Provided data
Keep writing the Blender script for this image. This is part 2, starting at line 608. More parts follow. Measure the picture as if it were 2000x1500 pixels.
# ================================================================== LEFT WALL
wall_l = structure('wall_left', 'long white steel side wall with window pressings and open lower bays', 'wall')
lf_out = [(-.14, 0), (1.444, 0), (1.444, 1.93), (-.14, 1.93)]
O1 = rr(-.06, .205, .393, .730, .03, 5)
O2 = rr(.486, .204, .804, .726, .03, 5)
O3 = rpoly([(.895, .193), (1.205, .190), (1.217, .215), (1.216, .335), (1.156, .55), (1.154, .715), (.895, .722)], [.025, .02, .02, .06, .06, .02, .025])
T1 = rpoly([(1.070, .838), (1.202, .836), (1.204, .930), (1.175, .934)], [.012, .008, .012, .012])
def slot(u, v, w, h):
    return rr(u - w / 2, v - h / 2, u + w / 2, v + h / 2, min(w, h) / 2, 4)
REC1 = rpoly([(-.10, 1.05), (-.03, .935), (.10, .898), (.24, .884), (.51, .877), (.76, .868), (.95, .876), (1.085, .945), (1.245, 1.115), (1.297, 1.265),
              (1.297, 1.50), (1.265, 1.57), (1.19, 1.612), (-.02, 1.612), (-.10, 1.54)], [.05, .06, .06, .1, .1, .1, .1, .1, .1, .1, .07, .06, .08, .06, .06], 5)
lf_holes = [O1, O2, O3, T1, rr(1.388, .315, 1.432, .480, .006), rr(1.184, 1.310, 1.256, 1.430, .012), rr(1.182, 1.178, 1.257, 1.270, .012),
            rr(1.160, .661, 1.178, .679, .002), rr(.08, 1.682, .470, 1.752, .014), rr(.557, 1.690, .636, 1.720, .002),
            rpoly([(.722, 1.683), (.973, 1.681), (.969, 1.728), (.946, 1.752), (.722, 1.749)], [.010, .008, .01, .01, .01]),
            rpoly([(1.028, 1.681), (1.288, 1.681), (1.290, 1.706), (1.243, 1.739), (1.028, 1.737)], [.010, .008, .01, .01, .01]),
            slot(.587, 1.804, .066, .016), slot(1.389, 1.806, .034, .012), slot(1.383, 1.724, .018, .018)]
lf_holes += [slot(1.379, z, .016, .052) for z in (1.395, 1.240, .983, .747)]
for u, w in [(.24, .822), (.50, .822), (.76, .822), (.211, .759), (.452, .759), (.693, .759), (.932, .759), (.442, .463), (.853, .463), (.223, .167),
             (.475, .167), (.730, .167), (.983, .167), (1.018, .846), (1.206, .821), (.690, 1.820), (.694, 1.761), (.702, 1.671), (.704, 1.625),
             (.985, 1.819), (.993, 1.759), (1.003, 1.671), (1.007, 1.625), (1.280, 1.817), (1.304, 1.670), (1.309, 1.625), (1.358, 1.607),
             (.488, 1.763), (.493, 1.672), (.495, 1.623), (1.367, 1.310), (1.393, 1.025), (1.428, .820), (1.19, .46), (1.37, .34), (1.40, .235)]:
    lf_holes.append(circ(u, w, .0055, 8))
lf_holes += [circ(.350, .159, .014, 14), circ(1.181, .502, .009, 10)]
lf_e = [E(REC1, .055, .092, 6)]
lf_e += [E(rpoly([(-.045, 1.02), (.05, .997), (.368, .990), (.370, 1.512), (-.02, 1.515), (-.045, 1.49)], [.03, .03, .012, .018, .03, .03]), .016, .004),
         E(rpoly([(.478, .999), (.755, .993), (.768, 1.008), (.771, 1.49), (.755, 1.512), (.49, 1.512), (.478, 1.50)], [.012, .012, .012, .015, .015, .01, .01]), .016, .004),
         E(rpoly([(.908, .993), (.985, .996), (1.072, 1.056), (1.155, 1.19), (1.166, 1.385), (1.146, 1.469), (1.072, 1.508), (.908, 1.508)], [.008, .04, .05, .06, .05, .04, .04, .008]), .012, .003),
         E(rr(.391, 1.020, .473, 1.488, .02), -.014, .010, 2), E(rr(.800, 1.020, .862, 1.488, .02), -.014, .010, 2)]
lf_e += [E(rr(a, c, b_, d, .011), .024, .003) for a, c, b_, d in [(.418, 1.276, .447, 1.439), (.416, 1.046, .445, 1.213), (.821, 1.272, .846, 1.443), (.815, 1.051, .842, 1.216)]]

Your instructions
Retype all of the material, keeping each line exact.

Task answer
Keep writing the Blender script for this image. This is part 2, starting at line 608. More parts follow. Measure the picture as if it were 2000x1500 pixels.
# ================================================================== LEFT WALL
wall_l = structure('wall_left', 'long white steel side wall with window pressings and open lower bays', 'wall')
lf_out = [(-.14, 0), (1.444, 0), (1.444, 1.93), (-.14, 1.93)]
O1 = rr(-.06, .205, .393, .730, .03, 5)
O2 = rr(.486, .204, .804, .726, .03, 5)
O3 = rpoly([(.895, .193), (1.205, .190), (1.217, .215), (1.216, .335), (1.156, .55), (1.154, .715), (.895, .722)], [.025, .02, .02, .06, .06, .02, .025])
T1 = rpoly([(1.070, .838), (1.202, .836), (1.204, .930), (1.175, .934)], [.012, .008, .012, .012])
def slot(u, v, w, h):
    return rr(u - w / 2, v - h / 2, u + w / 2, v + h / 2, min(w, h) / 2, 4)
REC1 = rpoly([(-.10, 1.05), (-.03, .935), (.10, .898), (.24, .884), (.51, .877), (.76, .868), (.95, .876), (1.085, .945), (1.245, 1.115), (1.297, 1.265),
              (1.297, 1.50), (1.265, 1.57), (1.19, 1.612), (-.02, 1.612), (-.10, 1.54)], [.05, .06, .06, .1, .1, .1, .1, .1, .1, .1, .07, .06, .08, .06, .06], 5)
lf_holes = [O1, O2, O3, T1, rr(1.388, .315, 1.432, .480, .006), rr(1.184, 1.310, 1.256, 1.430, .012), rr(1.182, 1.178, 1.257, 1.270, .012),
            rr(1.160, .661, 1.178, .679, .002), rr(.08, 1.682, .470, 1.752, .014), rr(.557, 1.690, .636, 1.720, .002),
            rpoly([(.722, 1.683), (.973, 1.681), (.969, 1.728), (.946, 1.752), (.722, 1.749)], [.010, .008, .01, .01, .01]),
            rpoly([(1.028, 1.681), (1.288, 1.681), (1.290, 1.706), (1.243, 1.739), (1.028, 1.737)], [.010, .008, .01, .01, .01]),
            slot(.587, 1.804, .066, .016), slot(1.389, 1.806, .034, .012), slot(1.383, 1.724, .018, .018)]
lf_holes += [slot(1.379, z, .016, .052) for z in (1.395, 1.240, .983, .747)]
for u, w in [(.24, .822), (.50, .822), (.76, .822), (.211, .759), (.452, .759), (.693, .759), (.932, .759), (.442, .463), (.853, .463), (.223, .167),
             (.475, .167), (.730, .167), (.983, .167), (1.018, .846), (1.206, .821), (.690, 1.820), (.694, 1.761), (.702, 1.671), (.704, 1.625),
             (.985, 1.819), (.993, 1.759), (1.003, 1.671), (1.007, 1.625), (1.280, 1.817), (1.304, 1.670), (1.309, 1.625), (1.358, 1.607),
             (.488, 1.763), (.493, 1.672), (.495, 1.623), (1.367, 1.310), (1.393, 1.025), (1.428, .820), (1.19, .46), (1.37, .34), (1.40, .235)]:
    lf_holes.append(circ(u, w, .0055, 8))
lf_holes += [circ(.350, .159, .014, 14), circ(1.181, .502, .009, 10)]
lf_e = [E(REC1, .055, .092, 6)]
lf_e += [E(rpoly([(-.045, 1.02), (.05, .997), (.368, .990), (.370, 1.512), (-.02, 1.515), (-.045, 1.49)], [.03, .03, .012, .018, .03, .03]), .016, .004),
         E(rpoly([(.478, .999), (.755, .993), (.768, 1.008), (.771, 1.49), (.755, 1.512), (.49, 1.512), (.478, 1.50)], [.012, .012, .012, .015, .015, .01, .01]), .016, .004),
         E(rpoly([(.908, .993), (.985, .996), (1.072, 1.056), (1.155, 1.19), (1.166, 1.385), (1.146, 1.469), (1.072, 1.508), (.908, 1.508)], [.008, .04, .05, .06, .05, .04, .04, .008]), .012, .003),
         E(rr(.391, 1.020, .473, 1.488, .02), -.014, .010, 2), E(rr(.800, 1.020, .862, 1.488, .02), -.014, .010, 2)]
lf_e += [E(rr(a, c, b_, d, .011), .024, .003) for a, c, b_, d in [(.418, 1.276, .447, 1.439), (.416, 1.046, .445, 1.213), (.821, 1.272, .846, 1.443), (.815, 1.051, .842, 1.216)]]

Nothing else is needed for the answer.